Why Louisiana’s Saturday runoff was much more than an establishment vs. progressive throwdown

Why Louisiana’s Saturday runoff was much more than an establishment vs. progressive throwdown

The all-Democratic special election runoff for Louisiana’s vacant 2nd Congressional District saw state Sen. Troy Carter defeat fellow state Sen. Karen Carter Peterson 55-45 on Saturday. Carter will succeed Cedric Richmond, who resigned from this New Orleans area district in January to take a post in the Biden White House.

Many national observers saw the contest between Carter and Peterson (who are not related) as a battle between moderates and progressives. Both New Orleans-based legislators campaigned as ardent Democrats, but Peterson, who would have been the first Black woman to represent Louisiana in Congress, argued she was the more liberal of the two. Notably, while Peterson emphatically backed the Green New Deal, Carter would only call it “a good blueprint” and said he didn’t support the plan. Carter, in turn, insisted he’d have an easier time working with Republicans in Congress than Peterson.

Carter did in fact earn the support of some prominent Republicans, including Jefferson Parish President Cynthia Lee Sheng, but he also had endorsements from Richmond himself and Majority Whip Jim Clyburn, the highest-ranking Black member of the House.
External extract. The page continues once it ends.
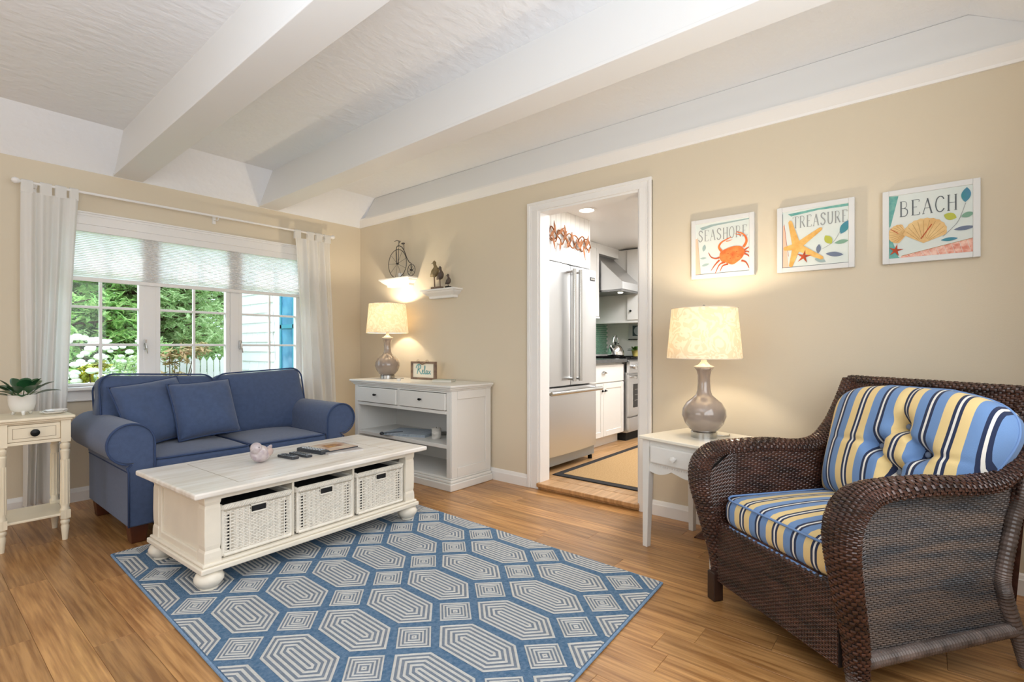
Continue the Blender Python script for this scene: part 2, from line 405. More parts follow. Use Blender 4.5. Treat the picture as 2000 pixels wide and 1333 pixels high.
# ---- cellular shade
bl = thing('cellular_shade', 'white pleated cellular shade pulled halfway down the casement window', 'blind', (0, 0, 0))
MB().box(.705, 2.505, WY-.017, WY+.01, 1.895, 1.945).build('headrail', m_trim, bl, bevel=.003)
n = 26; pts = []
b = MB(); zt, zb2 = 1.895, 1.572
b.grid(lambda u, v: (.708+u*1.794, WY-.004+(.0075 if round(v*2*n) % 2 else -.0075), zt+(zb2-zt)*v), 1, 2*n)
b.build('pleated_fabric', m_blind, bl)
MB().box(.705, 2.505, WY-.016, WY+.008, 1.545, 1.572).build('bottom_rail', m_trim, bl, bevel=.004)

# ---- curtain rod, curtains
RY, RZ = 4.5, 2.145
rod = thing('curtain_rod', 'thin white curtain rod with ball finials above the window', 'curtain rod', (0, RY, RZ))
MB().tube([(.535, 0, 0), (2.70, 0, .008)], .0085, 10).build('pole', m_trim, rod, smooth='auto')
for x, z, sg in ((.53, 0, -1), (2.705, .008, 1)):
    pr = [(.0001, -.05), (.014, -.046), (.021, -.032), (.017, -.016), (.009, -.008), (.012, -.002), (.009, .004), (.009, .012)]
    MB().lathe([(r, (zz if sg < 0 else -zz)) for r, zz in (pr if sg < 0 else pr)], 14, (x, 0, z), ax='x').build('finial', m_trim, rod, smooth=True)
for x in (.60, 1.70, 2.66):
    b = MB(); b.tube([(x, 0, -.008), (x, .02, -.022), (x, .097, -.01)], .005, 8); b.box(x-.012, x+.012, .09, .0995, -.04, .025); b.build('bracket', m_trim, rod)
def curtain(xa0, xa1, xb0, xb1, zb, label, seed, tabs):
    rnd = random.Random(seed); ph = [rnd.uniform(0, 6.28) for _ in range(4)]
    t = thing('curtain', label, 'curtain', (0, RY, 0), group='white tab top curtains')
    def f(u, v):
        x = (xa0+(xa1-xa0)*u)*(1-v)+(xb0+(xb1-xb0)*u)*v
        a = .008+.026*v**.5
        y = a*(sin(u*24+ph[0]+v*.8)+.5*sin(u*41+ph[1]-v*1.5)+.35*sin(u*9+ph[2]+v*2))
        x += .012*v*sin(v*5+ph[3]+u*7)
        return (x, y-.004, RZ-.055+(zb-RZ+.055)*v)
    MB().grid(f, 110, 36).build('panel', m_curt, t, smooth=True)
    for u0, u1 in tabs:
        b = MB(); xa, xb = xa0+(xa1-xa0)*u0, xa0+(xa1-xa0)*u1; pf = []
        for k in range(13):
            a = pi*k/12; pf.append((.0135*cos(a), .0135*sin(a)))
        pf = [(.014, -.07)]+pf+[(-.014, -.07)]
        b.grid(lambda u, v: (xa+(xb-xa)*u, pf[round(v*14)][0], RZ+.002+pf[round(v*14)][1]+.006*(xa/2.7)), 1, 14); b.build('tab', m_curt, t, smooth=True)
curtain(.525, .81, .53, .715, .05, 'white cotton curtain to the left of the window behind the accent table', 3, [(0, .2), (.32, .52), (.58, .78), (.84, 1)])
curtain(2.345, 2.705, 2.44, 2.80, .05, 'white cotton curtain near the room corner behind the sofa arm', 5, [(0, .16), (.34, .52), (.58, .76), (.82, 1)])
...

Peterson, for her part, enjoyed the backing of Gary Chambers, a vocal progressive who took a strong third place in the first round of voting in March, as well as New York Rep. Alexandria Ocasio-Cortez, and she also benefited from $1.2 million in runoff spending from EMILY’s List.
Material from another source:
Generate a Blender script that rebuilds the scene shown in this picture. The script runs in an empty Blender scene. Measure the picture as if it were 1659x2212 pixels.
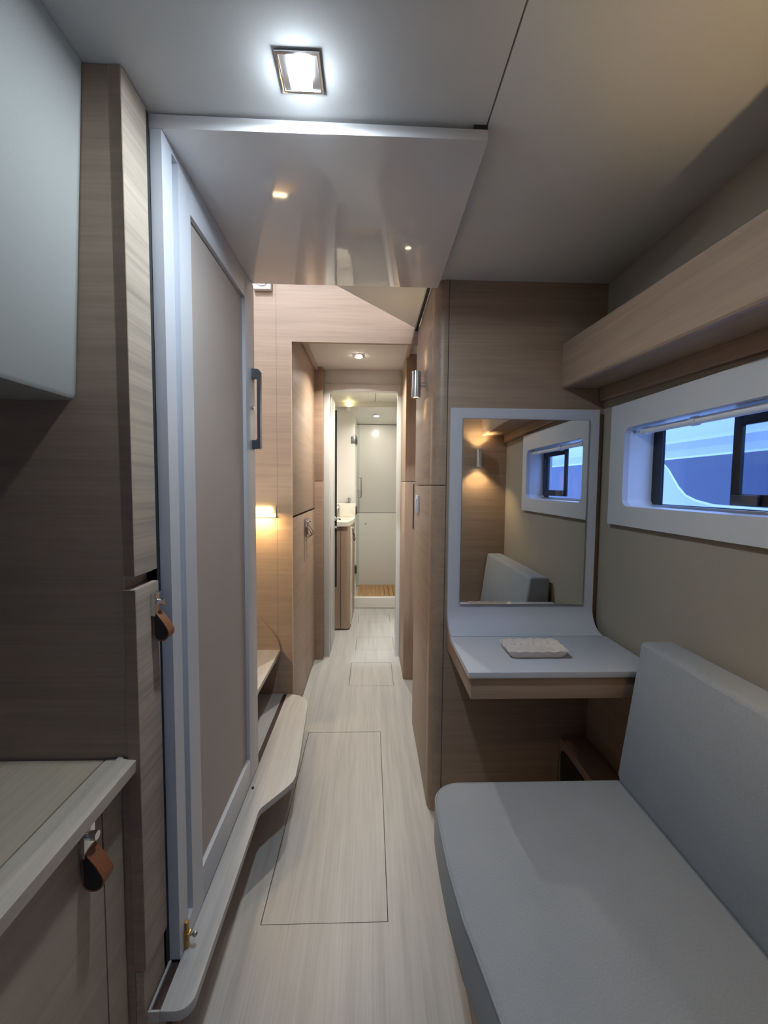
import bpy, bmesh, math, random
from mathutils import Vector, Matrix
random.seed(7)
R = math.radians
scene = bpy.context.scene
C = scene.collection

# ------------------------------------------------------------------ camera
FPX = 900.0
cam_d = bpy.data.cameras.new('camera')
cam = bpy.data.objects.new('camera', cam_d)
C.objects.link(cam)
cam_d.sensor_fit = 'VERTICAL'
cam_d.sensor_height = 36.0
cam_d.lens = FPX * 36.0 / 2212.0
cam_d.clip_start = 0.02
yaw, pit, rol = R(1.88), R(3.55), R(.5)
fw = Vector((math.sin(yaw) * math.cos(pit), math.cos(yaw) * math.cos(pit), -math.sin(pit)))
r0 = Vector((math.cos(yaw), -math.sin(yaw), 0))
u0 = r0.cross(fw)
rt = r0 * math.cos(rol) + u0 * math.sin(rol)
up = rt.cross(fw)
m = Matrix((rt, up, -fw)).transposed().to_4x4()
m.translation = Vector((0, 0, 1.2))
cam.matrix_world = m
scene.camera = cam

# ------------------------------------------------------------------ view, world
vs = scene.view_settings
vs.view_transform = 'Standard'
vs.look = 'None'
vs.gamma = 1.0
vs.use_curve_mapping = False
vs.exposure = 0.60
scene.cycles.use_denoising = True
scene.cycles.use_adaptive_sampling = True
scene.cycles.adaptive_threshold = 0.02
scene.cycles.max_bounces = 7
scene.cycles.diffuse_bounces = 4
scene.cycles.glossy_bounces = 4
scene.cycles.transparent_max_bounces = 10
scene.cycles.caustics_reflective = False
scene.cycles.caustics_refractive = False
scene.cycles.sample_clamp_indirect = 6.0

wd = bpy.data.worlds.new('overcast_sky')
scene.world = wd
wd.use_nodes = True
bg = wd.node_tree.nodes['Background']
bg.inputs['Color'].default_value = (0.26, 0.46, 1.0, 1)
bg.inputs['Strength'].default_value = 3.1

COOL = (0.77, 0.90, 1.0)
NEUT = (1.0, 0.93, 0.82)
WARM = (1.0, 0.66, 0.28)
P_CABIN, P_CORR, P_BATH, P_SHOWER, P_AFT_FILL = 4.0, 6.2, 6.8, 1.3, 1.2
P_SCONCE, P_STEP, P_SALOON_FILL = 2.5, 1.05, 75.0

# ------------------------------------------------------------------ materials
MATS = {}


def newmat(name):
    mt = bpy.data.materials.new(name)
    mt.use_nodes = True
    nt = mt.node_tree
    b = nt.nodes['Principled BSDF']
    MATS[name] = mt
    return mt, nt, b


def position(nt, scale, rot=(0, 0, 0)):
    g = nt.nodes.new('ShaderNodeNewGeometry')
    mp = nt.nodes.new('ShaderNodeMapping')
    mp.inputs['Scale'].default_value = scale
    mp.inputs['Rotation'].default_value = rot
    nt.links.new(g.outputs['Position'], mp.inputs['Vector'])
    return mp.outputs['Vector']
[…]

However, other factors at work complicate the narrative that Carter’s victory was a win for the establishment over progressive outsiders. To begin with, both Carter and Peterson have served in elected office since the 1990s, and Peterson even chaired the state Democratic Party from 2012 until just last year.
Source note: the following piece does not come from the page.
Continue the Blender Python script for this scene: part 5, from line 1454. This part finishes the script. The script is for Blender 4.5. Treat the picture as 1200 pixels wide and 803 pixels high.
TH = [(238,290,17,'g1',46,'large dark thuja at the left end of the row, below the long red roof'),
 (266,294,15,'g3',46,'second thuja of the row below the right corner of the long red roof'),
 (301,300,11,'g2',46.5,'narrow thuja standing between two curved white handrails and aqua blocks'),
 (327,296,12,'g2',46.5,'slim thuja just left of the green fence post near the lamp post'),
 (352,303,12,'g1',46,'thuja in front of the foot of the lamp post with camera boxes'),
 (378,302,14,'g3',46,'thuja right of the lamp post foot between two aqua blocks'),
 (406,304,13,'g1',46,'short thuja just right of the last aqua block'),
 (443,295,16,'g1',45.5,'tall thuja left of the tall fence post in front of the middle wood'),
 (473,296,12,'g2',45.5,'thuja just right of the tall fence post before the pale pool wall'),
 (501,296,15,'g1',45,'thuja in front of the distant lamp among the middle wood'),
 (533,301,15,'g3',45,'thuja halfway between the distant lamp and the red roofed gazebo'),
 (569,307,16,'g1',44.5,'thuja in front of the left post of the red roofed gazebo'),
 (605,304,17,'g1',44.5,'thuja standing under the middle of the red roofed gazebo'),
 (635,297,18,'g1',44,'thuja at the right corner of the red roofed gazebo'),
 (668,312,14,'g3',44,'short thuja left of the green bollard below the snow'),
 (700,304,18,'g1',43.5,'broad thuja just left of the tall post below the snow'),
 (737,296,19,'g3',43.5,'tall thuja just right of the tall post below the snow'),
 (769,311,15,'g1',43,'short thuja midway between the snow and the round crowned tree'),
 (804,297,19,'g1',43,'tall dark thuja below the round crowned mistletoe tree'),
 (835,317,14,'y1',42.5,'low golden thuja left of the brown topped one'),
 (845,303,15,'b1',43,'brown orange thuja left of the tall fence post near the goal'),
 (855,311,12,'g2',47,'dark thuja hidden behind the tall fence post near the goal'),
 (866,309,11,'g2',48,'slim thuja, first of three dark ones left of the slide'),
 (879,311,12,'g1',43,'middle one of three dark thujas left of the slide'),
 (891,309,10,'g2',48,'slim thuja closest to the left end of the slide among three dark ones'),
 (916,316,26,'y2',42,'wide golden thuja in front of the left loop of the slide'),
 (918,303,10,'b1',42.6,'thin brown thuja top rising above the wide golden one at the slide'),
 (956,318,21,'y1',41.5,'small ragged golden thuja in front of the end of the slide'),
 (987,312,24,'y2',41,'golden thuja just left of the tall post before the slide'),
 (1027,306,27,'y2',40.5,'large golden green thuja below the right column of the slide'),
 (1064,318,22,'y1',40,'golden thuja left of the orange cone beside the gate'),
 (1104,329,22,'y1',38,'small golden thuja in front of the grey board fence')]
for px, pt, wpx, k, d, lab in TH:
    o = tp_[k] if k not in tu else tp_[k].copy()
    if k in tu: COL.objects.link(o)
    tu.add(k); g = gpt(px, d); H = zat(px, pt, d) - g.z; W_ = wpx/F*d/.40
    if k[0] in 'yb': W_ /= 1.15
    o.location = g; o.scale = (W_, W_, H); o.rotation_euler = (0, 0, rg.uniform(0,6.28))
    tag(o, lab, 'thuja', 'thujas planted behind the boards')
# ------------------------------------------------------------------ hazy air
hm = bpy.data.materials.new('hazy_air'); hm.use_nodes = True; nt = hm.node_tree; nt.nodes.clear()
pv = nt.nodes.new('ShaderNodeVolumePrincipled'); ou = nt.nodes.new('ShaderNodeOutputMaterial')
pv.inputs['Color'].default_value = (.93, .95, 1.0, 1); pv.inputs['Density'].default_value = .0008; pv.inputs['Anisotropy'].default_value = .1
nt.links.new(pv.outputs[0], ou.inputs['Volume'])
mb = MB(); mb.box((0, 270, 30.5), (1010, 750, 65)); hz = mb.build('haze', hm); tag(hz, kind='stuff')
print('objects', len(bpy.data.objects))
In a marker of their political longevity, both candidates also competed against one another for a previous version of this seat 15 years ago. Carter took a distant fifth in the all-party primary, while Peterson went on to lose a runoff to then-Rep. Bill Jefferson; Carter would unsuccessfully run again two years later.

Stephanie Grace of the New Orleans Advocate also notes that Carter also had the support of very influential liberal politicians in New Orleans, an area that made up just over half the vote in Saturday’s election. Among those in Carter’s corner were Orleans Parish District Attorney Jason Williams, a progressive reformer who won his seat last year by beating a Peterson-backed opponent, as well as City Council President Helena Moreno. And while both candidates supported LGBTQ rights, Grace notes that Carter’s “longtime advocacy made him the favorite for much of that community.”

Local New Orleans political divides also likely played a big role in the end result. Peterson is a leader in the Black Organization for Leadership Development (BOLD), a longtime power player in the Crescent City that has often clashed with Richmond and his allies. Both sides ran up some major wins and losses in the 2019 legislative elections, and if anything, Saturday’s runoff was a continuation of that long-running battle—one in which the Richmond-Carter bloc came out decisively on top.

Peterson had needed a good showing in Orleans Parish, which is coterminous with the city of New Orleans, to make up for her losses in the rest of the district, but Carter instead carried it 53-47.